The Digital Humanities, American Studies, and the Anti-Eviction Mapping Project

McElroy, Erin. “The Digital Humanities, American Studies, and the Anti-Eviction Mapping Project.” American Quarterly, 70(3): 701-707.

In an era in which digital web mapping and data visualization projects have taken over the media and the twenty-four-hour news cycle, in which "gentrification" has become a buzzword used to describe urban mutations across the planet without nuance, what does it mean to be an anticapitalist, antiracist, and feminist digital cartography collective working outside the formal boundaries of academe, the nonprofit industrial complex, and the media?
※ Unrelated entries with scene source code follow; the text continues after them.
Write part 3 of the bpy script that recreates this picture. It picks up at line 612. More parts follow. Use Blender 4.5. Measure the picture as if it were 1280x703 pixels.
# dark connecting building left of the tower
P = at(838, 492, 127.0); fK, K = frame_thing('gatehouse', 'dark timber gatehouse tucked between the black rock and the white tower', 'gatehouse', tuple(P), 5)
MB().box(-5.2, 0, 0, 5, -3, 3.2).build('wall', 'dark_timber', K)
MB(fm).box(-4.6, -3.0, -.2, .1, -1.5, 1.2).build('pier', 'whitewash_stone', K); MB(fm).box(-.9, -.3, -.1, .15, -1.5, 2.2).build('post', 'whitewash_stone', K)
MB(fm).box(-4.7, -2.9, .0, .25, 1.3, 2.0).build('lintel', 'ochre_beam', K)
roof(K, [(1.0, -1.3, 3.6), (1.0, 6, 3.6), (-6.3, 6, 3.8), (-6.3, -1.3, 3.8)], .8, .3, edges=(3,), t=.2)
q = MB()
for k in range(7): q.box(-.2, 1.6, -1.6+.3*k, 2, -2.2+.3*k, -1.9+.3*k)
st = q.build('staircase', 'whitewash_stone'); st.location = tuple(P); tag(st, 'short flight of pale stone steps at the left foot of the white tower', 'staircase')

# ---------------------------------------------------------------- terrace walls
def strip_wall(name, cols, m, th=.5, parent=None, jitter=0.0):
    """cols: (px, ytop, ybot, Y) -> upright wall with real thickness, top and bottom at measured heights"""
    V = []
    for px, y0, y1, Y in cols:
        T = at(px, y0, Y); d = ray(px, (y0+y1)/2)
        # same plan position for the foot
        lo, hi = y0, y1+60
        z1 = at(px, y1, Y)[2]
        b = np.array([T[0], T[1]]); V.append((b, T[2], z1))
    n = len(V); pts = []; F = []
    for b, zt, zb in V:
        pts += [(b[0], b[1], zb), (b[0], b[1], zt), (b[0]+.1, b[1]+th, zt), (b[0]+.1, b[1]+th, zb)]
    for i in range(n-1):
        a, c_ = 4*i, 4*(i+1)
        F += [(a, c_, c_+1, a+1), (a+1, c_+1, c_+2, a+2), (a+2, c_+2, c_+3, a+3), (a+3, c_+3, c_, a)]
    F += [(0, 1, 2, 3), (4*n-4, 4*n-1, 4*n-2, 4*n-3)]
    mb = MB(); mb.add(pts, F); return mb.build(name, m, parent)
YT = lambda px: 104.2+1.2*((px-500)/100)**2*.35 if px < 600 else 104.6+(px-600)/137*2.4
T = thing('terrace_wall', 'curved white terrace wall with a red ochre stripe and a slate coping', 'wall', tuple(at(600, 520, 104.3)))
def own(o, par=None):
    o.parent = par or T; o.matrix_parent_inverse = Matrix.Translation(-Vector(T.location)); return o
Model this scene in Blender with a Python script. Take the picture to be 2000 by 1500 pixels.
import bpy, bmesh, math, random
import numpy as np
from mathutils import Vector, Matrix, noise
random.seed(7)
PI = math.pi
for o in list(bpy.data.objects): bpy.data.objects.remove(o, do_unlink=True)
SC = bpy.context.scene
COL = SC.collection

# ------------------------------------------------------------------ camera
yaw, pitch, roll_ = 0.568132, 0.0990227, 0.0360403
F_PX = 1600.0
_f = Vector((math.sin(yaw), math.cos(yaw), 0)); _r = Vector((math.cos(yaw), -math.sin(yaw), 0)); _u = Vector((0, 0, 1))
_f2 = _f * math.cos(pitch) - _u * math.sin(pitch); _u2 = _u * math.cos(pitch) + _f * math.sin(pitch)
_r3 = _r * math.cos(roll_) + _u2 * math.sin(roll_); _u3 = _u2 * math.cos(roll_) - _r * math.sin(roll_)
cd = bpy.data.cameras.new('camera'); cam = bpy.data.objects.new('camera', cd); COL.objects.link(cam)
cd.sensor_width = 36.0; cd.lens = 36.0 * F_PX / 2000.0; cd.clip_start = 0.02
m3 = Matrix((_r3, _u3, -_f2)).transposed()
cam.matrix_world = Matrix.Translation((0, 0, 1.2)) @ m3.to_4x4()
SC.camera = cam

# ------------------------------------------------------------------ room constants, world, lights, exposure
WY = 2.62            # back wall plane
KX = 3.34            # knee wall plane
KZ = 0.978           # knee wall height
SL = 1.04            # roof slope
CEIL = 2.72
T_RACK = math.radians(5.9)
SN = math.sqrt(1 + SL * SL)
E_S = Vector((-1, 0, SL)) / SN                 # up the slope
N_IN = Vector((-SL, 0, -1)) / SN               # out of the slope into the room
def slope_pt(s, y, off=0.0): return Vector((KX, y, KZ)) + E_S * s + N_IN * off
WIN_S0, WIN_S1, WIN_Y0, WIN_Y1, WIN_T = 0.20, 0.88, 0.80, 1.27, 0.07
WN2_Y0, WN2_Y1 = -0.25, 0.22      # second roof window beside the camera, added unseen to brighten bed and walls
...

Further, in times in which technocapitalism rampantly incites new forms of racialized dispossession on a growing array of technoscapes, what does it mean to use technology to provide data, tools, narratives, and analytics to counter gentrifying tides? These are but some of the many questions that we at the Anti-Eviction Mapping Project (AEMP)—a data visualization, data analysis, and digital storytelling collective that documents dispossession and resistance on gentrifying landscapes—are tasked with daily, some of which I begin to unpack in this forum on the intersections of American studies and digital humanities (DH). Specifically, I explore not only how American studies and DH frame the AEMP's methodologies, but also how these fields differentiate us within an ever-growing constellation of digital mapping practices.